Why The DCU’s New Direction Can Save Wonder Woman

Gal Gadot as Wonder Woman in Justice League

With DC Studios mapping a 10-year plan for the DCU, re-establishing a sense of harmony between each installment of the franchise seems to be a priority. Additionally, the complication that the theatrical version of Justice League created appear to finally be subsiding, with Henry Cavill returning as Superman in Black Adam and Ben Affleck potentially approaching a significant Batman comeback. With Diana’s place in the both DC’s Trinity and the Justice League along with Wonder Woman 3 being in-development, the DCU re-emphasizing itself as a connected franchise after years of ambiguous planning is likely to return a sense of synchronicity between characters and films.

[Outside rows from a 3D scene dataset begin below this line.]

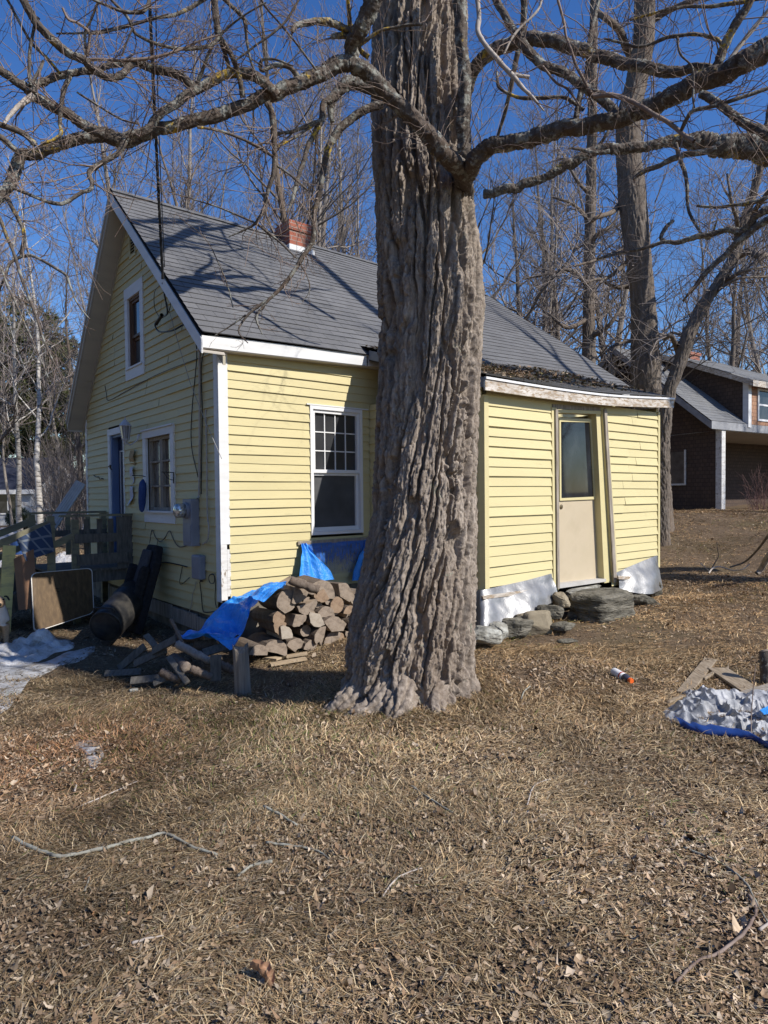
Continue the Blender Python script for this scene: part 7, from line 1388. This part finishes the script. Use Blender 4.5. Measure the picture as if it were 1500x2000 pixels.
# sports drink bottle
b0 = GP(1197, 1311, .034); b1 = GP(1238, 1333, .030); d_ = b1-b0; L_ = .235; d_ /= np.linalg.norm(d_); bt = thing('drink_bottle', 'empty drink bottle with a white label and orange cap lying on the grass', 'bottle', b0)
m_ = MB(); m_.lathe([(.026, 0), (.034, .008), (.036, .02), (.036, .10), (.034, .105), (.0345, .145)], (0, 0, 0), d_, 24); m_.build('label_sleeve', simple('crinkled_white_label', (.55, .55, .56), (.70, .70, .71), .5, 20, bstr=.3), bt, smooth=True)
m_ = MB(); m_.lathe([(.0346, .1455), (.036, .15), (.035, .168), (.026, .19), (.0185, .20), (.0185, .205)], (0, 0, 0), d_, 24); m_.build('shoulder', glassmat('dark_bottle_plastic', (.03, .03, .042), .12), bt, smooth=True)
m_ = MB(); m_.lathe([(.0365, .108), (.0365, .120)], (0, 0, 0), d_, 24); m_.build('red_stripe', simple('red_label_ink', (.35, .03, .02), (.42, .05, .03), .5, 5, bstr=0), bt)
m_ = MB(); m_.lathe([(.0215, .2055), (.0225, .21), (.0225, .232), (.020, .236)], (0, 0, 0), d_, 20); m_.build('cap', simple('orange_cap', (.75, .12, .02), (.8, .16, .03), .4, 5, bstr=0), bt)
# fallen sticks
m_stick = simple('lichen_grey_stick_bark', (.12, .105, .085), (.25, .24, .20), .85, 14, (1, 1, 1), 5, .6, .006, c3=(.33, .33, .28))
GST = 'fallen sticks in the yard'
def stick(label, pts, r0_, r1_, mat=None, up=None, name='fallen_stick', tw=0):
    P = smoothline([GP(px, py, (r0_+.020 if up is None else up)) for px, py in pts], 7); P = P+.25*r0_*np.stack([vn(np.arange(len(P))*.7, i, 0, 3) for i in range(3)], -1); R = np.linspace(r0_, r1_, len(P))*(1+.15*vn(np.arange(len(P))*.8, 9, 0, 5)); base = P[0].copy(); v, f = tube_np(P-base, R, 8); fl = [tuple(q_) for q_ in f.tolist()]+[tuple(range(8))[::-1], tuple(range(8*(len(P)-1), 8*len(P)))]
    o = mkobj(name, v, fl, mat or m_stick, None, True); o.location = base; return tag(o, label, 'stick', GST)
stick('long kinked lichen-grey stick across the left foreground', [(25, 1635), (60, 1655), (95, 1666), (120, 1672), (200, 1657), (255, 1642), (290, 1635), (320, 1627), (350, 1640), (380, 1655), (425, 1669)], .010, .006); stick('short dark stick above the middle of the foreground', [(515, 1575), (545, 1590), (580, 1611)], .008, .006); stick('bent dark twig below the short dark stick', [(520, 1645), (555, 1650), (595, 1655), (625, 1664), (642, 1677)], .007, .004)
stick('stubby pale-ended twig below the bent twig', [(465, 1711), (485, 1695), (500, 1688), (532, 1682)], .006, .008); stick('small pale stick low in the left foreground', [(258, 1842), (285, 1834), (320, 1827)], .006, .003, m_bare); stick('straight thin tan twig beside the ice disc', [(150, 1577), (210, 1552), (270, 1525)], .005, .003, m_bare); stick('dark twig right of the tree base foreground', [(803, 1534), (840, 1560), (885, 1587)], .006, .004); stick('thin pale forked twig in the right middle ground', [(1030, 1572), (1040, 1540), (1055, 1528), (1076, 1521)], .004, .003, m_bare)
stick('slender curved tan twig at the bottom centre', [(748, 1750), (765, 1726), (785, 1709), (825, 1695)], .004, .003, m_bare); stick('long thin arching twig at the right foreground', [(1335, 1655), (1375, 1671), (1415, 1690), (1445, 1713), (1462, 1732), (1478, 1765), (1500, 1802)], .006, .004); stick('thick hooked stick at the lower right corner', [(1462, 1748), (1474, 1766), (1476, 1785), (1464, 1806), (1450, 1825), (1410, 1857), (1388, 1867), (1365, 1875), (1340, 1898), (1322, 1917)], .0065, .0045, m_twig); stick('short twig against the right edge of the foreground', [(1484, 1816), (1510, 1796)], .006, .005, m_bare); stick('tiny twig between the tree and the bottle', [(1018, 1365), (1024, 1350), (1036, 1340)], .006, .004)
stick('short twig near the bottom left', [(166, 1740), (172, 1722), (175, 1712)], .005, .003); stick('short upright twig stub by the ice disc', [(146, 1545), (148, 1537), (150, 1533)], .006, .005, m_bare, up=.03)
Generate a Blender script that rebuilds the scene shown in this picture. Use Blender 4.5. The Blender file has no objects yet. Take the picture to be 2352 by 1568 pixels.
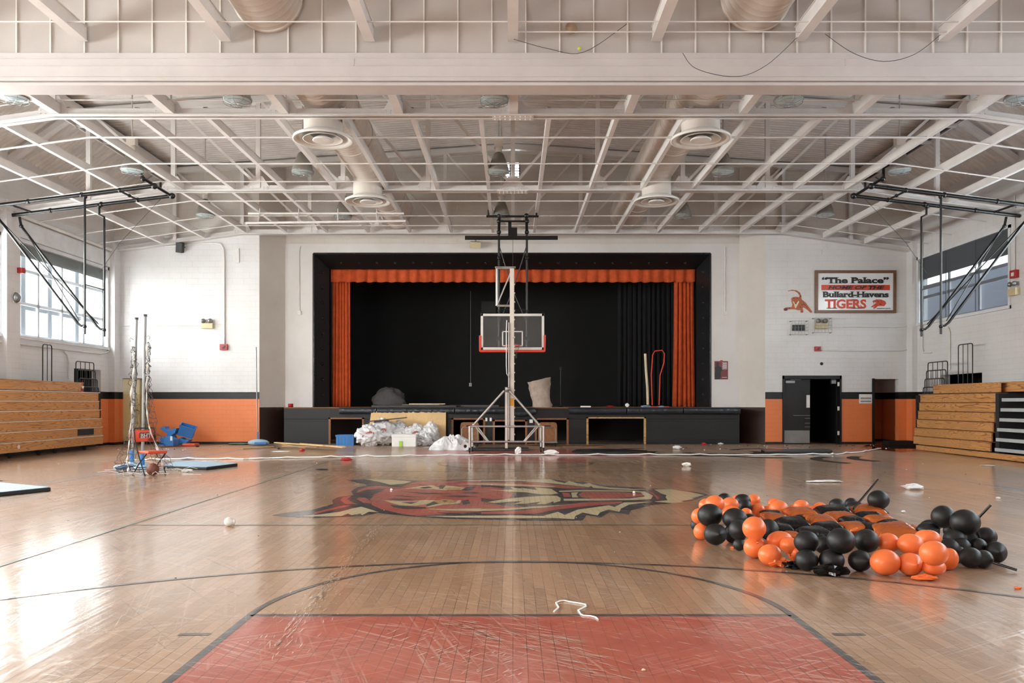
import bpy, bmesh, math, random
from mathutils import Vector, Matrix, Euler
random.seed(7)
S = bpy.context.scene
COL = S.collection
PI = math.pi
F = 1840.0; CX = 1178.0; CY = 924.0; HC = 1.46      # focal length in pixels, vanishing point, eye height

# ---------------------------------------------------------------- camera
cam_d = bpy.data.cameras.new('camera'); cam = bpy.data.objects.new('camera', cam_d); COL.objects.link(cam)
cam.location = (0, 0, HC); cam.rotation_euler = (PI/2, 0, 0)
cam_d.sensor_width = 36; cam_d.lens = 36*F/2352
cam_d.shift_x = -2/2352; cam_d.shift_y = 140/2352
cam_d.clip_start = .05; cam_d.clip_end = 300
S.camera = cam
# ---------------------------------------------------------------- view
S.view_settings.view_transform = 'Standard'; S.view_settings.look = 'None'
S.view_settings.gamma = 1; S.view_settings.use_curve_mapping = False
S.view_settings.exposure = 0.22
S.cycles.use_denoising = True
S.cycles.max_bounces = 7; S.cycles.diffuse_bounces = 4; S.cycles.glossy_bounces = 3; S.cycles.transparent_max_bounces = 12
S.cycles.use_adaptive_sampling = True; S.cycles.adaptive_threshold = .04
S.cycles.caustics_reflective = False; S.cycles.caustics_refractive = False
S.cycles.sample_clamp_indirect = 8
# ---------------------------------------------------------------- sky
W = bpy.data.worlds.new('sky'); S.world = W; W.use_nodes = True
nt = W.node_tree; nt.nodes.clear()
wo = nt.nodes.new('ShaderNodeOutputWorld'); bg = nt.nodes.new('ShaderNodeBackground')
tc = nt.nodes.new('ShaderNodeTexCoord'); sp = nt.nodes.new('ShaderNodeSeparateXYZ'); cr = nt.nodes.new('ShaderNodeValToRGB')
ma = nt.nodes.new('ShaderNodeMath'); ma.operation = 'MULTIPLY_ADD'; ma.inputs[1].default_value = .5; ma.inputs[2].default_value = .5
nt.links.new(tc.outputs['Generated'], sp.inputs[0]); nt.links.new(sp.outputs[2], ma.inputs[0]); nt.links.new(ma.outputs[0], cr.inputs[0])
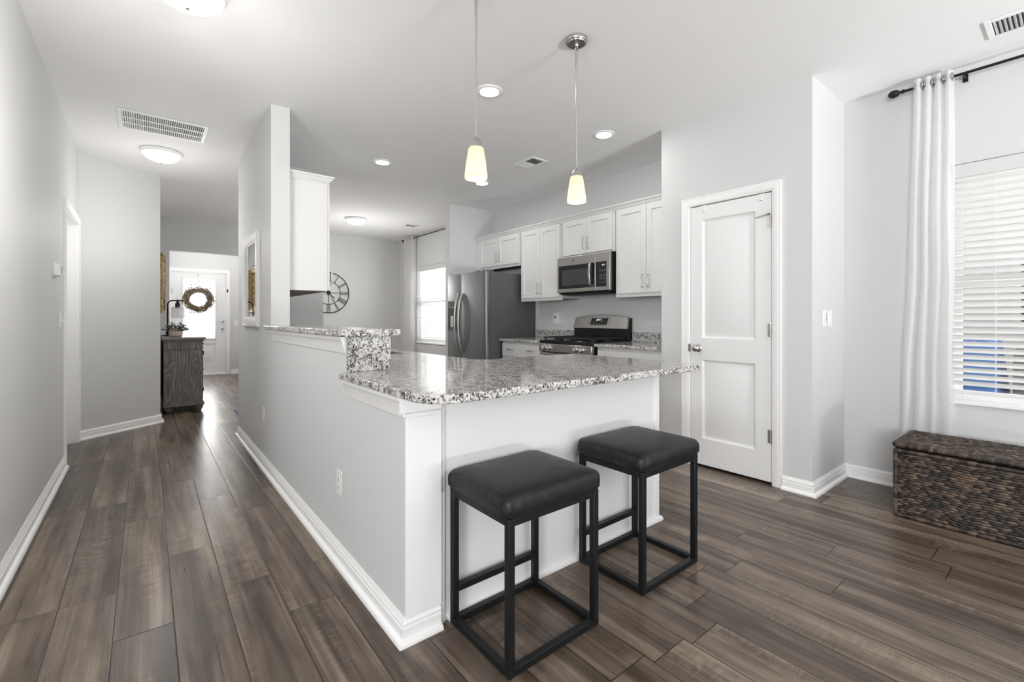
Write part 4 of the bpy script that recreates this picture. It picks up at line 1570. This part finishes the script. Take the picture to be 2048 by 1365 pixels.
# ------------------------------------------------------------------ dresser, lamp, plant
t = thing('dresser', 'grey washed wooden dresser with bun feet at the end of the hall', 'dresser', (0.38, 7.6, 0))
gx0, gx1, gy0, gy1 = 0.168, 0.566, 6.872, 8.25
MB().box(gx0, gx1 - 0.012, gy0, gy1, 0.105, 0.875).build('body', M['greywood'], t, bevel=0.002)
tp = [(0, 0), (0.016, 0.0), (0.018, 0.010), (0.026, 0.022), (0.030, 0.030), (0.030, 0.046), (0, 0.046)]
MB().box(gx0 - 0.02, gx1 + 0.022, gy0 - 0.028, gy1 + 0.028, 0.895, 0.925).build('top', M['greytop'], t, bevel=0.006)
MB().box(gx0 - 0.005, gx1 + 0.006, gy0 - 0.012, gy1 + 0.012, 0.873, 0.895).build('cornice', M['greywood'], t, bevel=0.006)
mb = MB().box(gx0 - 0.004, gx1 + 0.012, gy0 - 0.014, gy1 + 0.014, 0.082, 0.112).box(gx0 - 0.004, gx1 + 0.004, gy0 - 0.006, gy1 + 0.006, 0.112, 0.128)
mb.build('plinth', M['greywood'], t, bevel=0.006)
MB().box(gx0 - 0.002, gx1 + 0.003, gy0 - 0.006, gy1 + 0.006, 0.778, 0.792).build('waist_moulding', M['greywood'], t, bevel=0.004)
for i in range(3):
    a = gy0 + 0.03 + i * (gy1 - gy0 - 0.06) / 3
    b = a + (gy1 - gy0 - 0.06) / 3 - 0.01
    dd = leaf(MB(facing('+x', gx1 - 0.002, a, 0.14)), b - a, 0.62, 0.012, [(0.05, b - a - 0.05, 0.05, 0.57)], SH).build('door', M['greywood'], t)
    MB().ball((gx1 + 0.012, (a + b) / 2, 0.50), 0.012, 12, 8).build('knob', M['black'], dd)
    dw = MB().box(gx1 - 0.012, gx1 - 0.002, a, b, 0.795, 0.868).build('drawer', M['greywood'], t, bevel=0.002)
    MB().ball((gx1 + 0.010, (a + b) / 2, 0.832), 0.011, 12, 8).build('knob', M['black'], dw)
for z in (0.245, 0.70):
    MB().tube([(gx1, gy0 + 0.030, z), (gx1, gy0 + 0.030, z + 0.05)], 0.006, 8).build('hinge', M['black'], t)
bun = [(0.022, 0.0), (0.026, 0.004), (0.030, 0.018), (0.027, 0.024), (0.038, 0.030), (0.046, 0.046), (0.048, 0.058), (0.044, 0.066), (0.050, 0.070), (0.052, 0.082)]
for x in (gx0 + 0.052, gx1 - 0.045):
    for y in (gy0 + 0.05, gy1 - 0.05):
        MB().lathe(bun, (x, y, 0), 'z', 24).build('leg', M['greywood'], t)

t = thing('table_lamp', 'black table lamp with a hanging clear glass shade on the dresser', 'lamp', (0.225, 7.45, 0.925))
ly = 7.45
MB().lathe([(0.065, 0.925), (0.065, 0.935), (0.055, 0.943), (0.012, 0.947), (0.010, 0.95)], (0.225, ly, 0), 'z', 24).build('base', M['black'], t, angle=50)
MB().lathe([(0.010, 0.943), (0.020, 0.955), (0.024, 0.972), (0.016, 0.985), (0.009, 0.992), (0.008, 0.999)], (0.225, ly, 0), 'z', 16).build('stem_knob', M['black'], t)
pts = [(0.225, ly, 0.955), (0.225, ly, 1.30)] + [(0.225 + 0.055 * (1 - math.cos(a)), ly, 1.335 + 0.055 * math.sin(a)) for a in [PI / 2 * i / 6 for i in range(7)]] + [(0.388, ly, 1.39)]
MB().tube(pts, 0.008, 10).build('arm', M['black'], t)
lx = 0.330
sk_ = MB().lathe([(0.011, 1.405), (0.011, 1.375), (0.016, 1.37), (0.016, 1.36), (0.028, 1.355), (0.028, 1.298), (0.018, 1.290)], (lx, ly, 0), 'z', 20).build('socket', M['black'], t)
MB().lathe([(0.030, 1.312), (0.066, 1.310), (0.073, 1.300), (0.074, 1.16), (0.071, 1.16), (0.070, 1.297), (0.030, 1.307)], (lx, ly, 0), 'z', 32, cap=False).build('glass_shade', M['clearshade'], t)
MB().lathe([(0.012, 1.275), (0.014, 1.25), (0.026, 1.215), (0.030, 1.19), (0.024, 1.168), (0.002, 1.158)], (lx, ly, 0), 'z', 20).build('bulb', M['glass'], t)
MB().tube([(0.225, ly + .05, 0.930), (0.20, ly - .02, 0.930), (0.17, ly - .12, 0.930), (0.152, ly - 0.2, 0.930)], 0.003, 6).build('cord', M['black'], t)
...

The DCU has also given breathing room for great tonal diversity, from the epic scale of Zack Snyder’s Justice League to the R-rated comedy of Peacemaker. James Gunn seems to recognize the advantage of allowing multiple tones within a single franchise in DC Studios’ mission to grant creatives considerable freedom. Meanwhile, Wonder Woman 1984‘s tone shift shows there is a ceiling to how suddenly such boundaries can be pushed. For Diana’s upcoming DCU roles, embracing a lighter tone or different overall style is not out of the question, but the roadmap of the franchise suggests more carefully guided stylistic distinctiveness will be favored over hard turns.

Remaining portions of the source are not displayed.